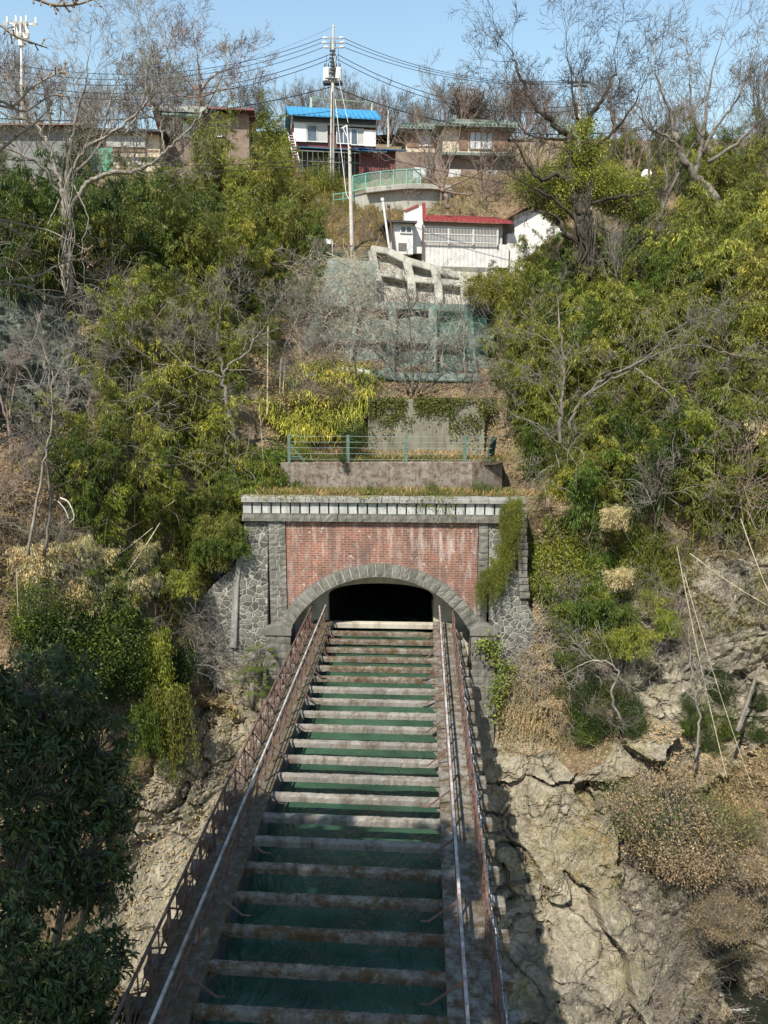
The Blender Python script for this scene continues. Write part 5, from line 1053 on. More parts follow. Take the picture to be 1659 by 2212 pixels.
scatter(BAM, 12, [(1290,400),(1700,380),(1700,500),(1300,500)], bw, 'on the skyline bank at the upper right', ['olive','yellowish','green'], (.7,1.05), 21)
scatter(BAMS, 14, [(1150,1190),(1440,1190),(1460,1330),(1200,1350)], 'bushy small bamboo', 'on the bank above the tan rocks right of the portal', ['olive','green'], (.6,1.0), 22)
scatter(HANG, 6, [(1330,1130),(1480,1130),(1440,1230),(1340,1220)], 'hanging bamboo', 'above the tan rock slope at the right', ['olive','yellowish'], (.7,.95), 23, out=.5)
scatter(SHR, 10, [(1140,1180),(1260,1170),(1280,1300),(1160,1290)], 'leafy evergreen shrub', 'just right of the portal wing wall', ['green','yellowish','olive'], (.6,.9), 24, cat='shrub')
scatter(SHR, 9, [(1200,1500),(1330,1440),(1370,1570),(1250,1610)], 'leafy evergreen shrub', 'clinging to the dark cleft above the tan rock', ['olive','green','dark'], (.35,.6), 25, cat='shrub', out=.3)
scatter(SHR, 8, [(1480,1500),(1680,1480),(1680,1680),(1500,1640)], 'leafy evergreen shrub', 'scattered below the right rock slope', ['green','dark'], (.3,.55), 26, cat='shrub')
scatter(SHR, 12, [(60,1370),(270,1350),(330,1480),(160,1540)], 'leafy evergreen shrub', 'on the left bank behind the near evergreen', ['dark','green'], (.7,1.0), 27, cat='shrub', out=.2)
scatter(SHR, 7, [(270,1420),(400,1400),(370,1600),(300,1640)], 'leafy evergreen shrub', 'in the shaded hollow left of the aqueduct', ['dark'], (.35,.6), 28, cat='shrub')
for (u, v, s_, lab) in ((1255,340,1.15,'yellow-leaved shrub crowning the dark ivy-clad tree'),(1235,400,1.0,'yellow-leaved foliage clump high in the dark tree, below the crown tuft'),(1160,425,1.05,'yellow-leaved clump left of the dark trunk, outer one'),(1205,455,1.0,'yellow-leaved clump against the left side of the dark trunk'),(1330,440,1.1,'yellow-leaved clump right of the dark trunk, nearer one'),(1375,455,1.1,'yellow-leaved clump right of the dark trunk, outer one'),(1300,400,.9,'yellow-green clump right behind the dark trunk')):
    place(YEL[int(u) % 2], W(u, v+22, 47.6), u, s_*.68, lab, 'shrub', None, (.24,.26,.05))
for i, (u, v, s_, lab) in enumerate(((1030,645,.7,'yellow-green bush at the right foot of the pale grid wall'),(1080,640,.6,'small yellow-green bush further right below the pale grid wall'))):
    place(SHR[i], G2(u, v+18)+np.array([0,-.9,0]), 0, s_, lab, 'shrub', None, (.2,.19,.03))
# shrubs on the terraces
for i, (u, v, s_, lab, c) in enumerate(((765,945,.55,'dark green shrub behind the second fence post','dark'),(770,985,.5,'small dark shrub at the fence foot behind the low wall','dark'),(655,975,.4,'yellow-green shrub at the left fence brace','yellowish'))):
    place(SHR[i % 3], W(u, v+20, 38.6), i, s_, lab, 'shrub', None, G_[c])
for i, (u, s_, lab) in enumerate(((1038,.28,'small leafy shrub right of the low wall, above the parapet'),(935,.22,'small leafy plant before the middle of the low wall'),(800,.2,'low weed before the low wall left of its middle'),(1065,.2,'small weed near the right end of the parapet'))):
    place(SHR[i % 3], W(u, 1072, 35.6), i, s_, lab, 'plant', None, G_['green'])
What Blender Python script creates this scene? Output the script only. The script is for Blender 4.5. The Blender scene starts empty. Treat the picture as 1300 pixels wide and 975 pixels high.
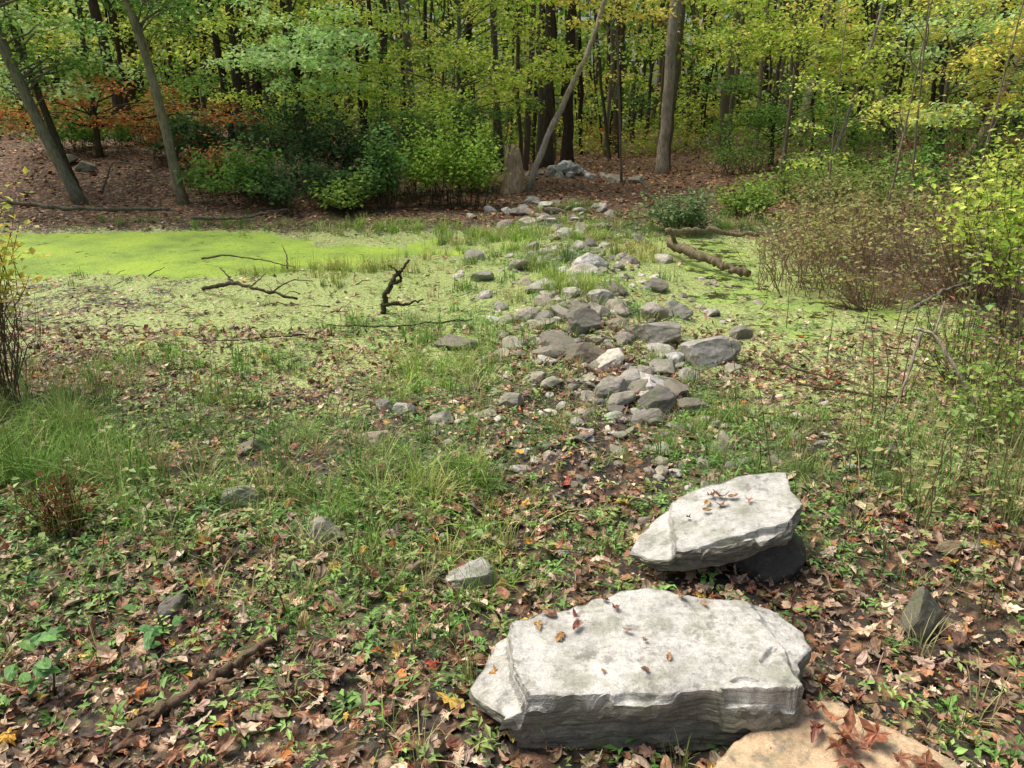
+---+
Requirement:
Strip out the images, then output the records above word for word.

The solution:
The Blender Python script for this scene continues. Write part 5, from line 1053 on. More parts follow. Take the picture to be 1659 by 2212 pixels.
scatter(BAM, 12, [(1290,400),(1700,380),(1700,500),(1300,500)], bw, 'on the skyline bank at the upper right', ['olive','yellowish','green'], (.7,1.05), 21)
scatter(BAMS, 14, [(1150,1190),(1440,1190),(1460,1330),(1200,1350)], 'bushy small bamboo', 'on the bank above the tan rocks right of the portal', ['olive','green'], (.6,1.0), 22)
scatter(HANG, 6, [(1330,1130),(1480,1130),(1440,1230),(1340,1220)], 'hanging bamboo', 'above the tan rock slope at the right', ['olive','yellowish'], (.7,.95), 23, out=.5)
scatter(SHR, 10, [(1140,1180),(1260,1170),(1280,1300),(1160,1290)], 'leafy evergreen shrub', 'just right of the portal wing wall', ['green','yellowish','olive'], (.6,.9), 24, cat='shrub')
scatter(SHR, 9, [(1200,1500),(1330,1440),(1370,1570),(1250,1610)], 'leafy evergreen shrub', 'clinging to the dark cleft above the tan rock', ['olive','green','dark'], (.35,.6), 25, cat='shrub', out=.3)
scatter(SHR, 8, [(1480,1500),(1680,1480),(1680,1680),(1500,1640)], 'leafy evergreen shrub', 'scattered below the right rock slope', ['green','dark'], (.3,.55), 26, cat='shrub')
scatter(SHR, 12, [(60,1370),(270,1350),(330,1480),(160,1540)], 'leafy evergreen shrub', 'on the left bank behind the near evergreen', ['dark','green'], (.7,1.0), 27, cat='shrub', out=.2)
scatter(SHR, 7, [(270,1420),(400,1400),(370,1600),(300,1640)], 'leafy evergreen shrub', 'in the shaded hollow left of the aqueduct', ['dark'], (.35,.6), 28, cat='shrub')
for (u, v, s_, lab) in ((1255,340,1.15,'yellow-leaved shrub crowning the dark ivy-clad tree'),(1235,400,1.0,'yellow-leaved foliage clump high in the dark tree, below the crown tuft'),(1160,425,1.05,'yellow-leaved clump left of the dark trunk, outer one'),(1205,455,1.0,'yellow-leaved clump against the left side of the dark trunk'),(1330,440,1.1,'yellow-leaved clump right of the dark trunk, nearer one'),(1375,455,1.1,'yellow-leaved clump right of the dark trunk, outer one'),(1300,400,.9,'yellow-green clump right behind the dark trunk')):
    place(YEL[int(u) % 2], W(u, v+22, 47.6), u, s_*.68, lab, 'shrub', None, (.24,.26,.05))
for i, (u, v, s_, lab) in enumerate(((1030,645,.7,'yellow-green bush at the right foot of the pale grid wall'),(1080,640,.6,'small yellow-green bush further right below the pale grid wall'))):
    place(SHR[i], G2(u, v+18)+np.array([0,-.9,0]), 0, s_, lab, 'shrub', None, (.2,.19,.03))
# shrubs on the terraces
for i, (u, v, s_, lab, c) in enumerate(((765,945,.55,'dark green shrub behind the second fence post','dark'),(770,985,.5,'small dark shrub at the fence foot behind the low wall','dark'),(655,975,.4,'yellow-green shrub at the left fence brace','yellowish'))):
    place(SHR[i % 3], W(u, v+20, 38.6), i, s_, lab, 'shrub', None, G_[c])
for i, (u, s_, lab) in enumerate(((1038,.28,'small leafy shrub right of the low wall, above the parapet'),(935,.22,'small leafy plant before the middle of the low wall'),(800,.2,'low weed before the low wall left of its middle'),(1065,.2,'small weed near the right end of the parapet'))):
    place(SHR[i % 3], W(u, 1072, 35.6), i, s_, lab, 'plant', None, G_['green'])
What Blender Python script creates this scene? Output the script only. The script is for Blender 4.5. The Blender scene starts empty. Treat the picture as 1300 pixels wide and 975 pixels high.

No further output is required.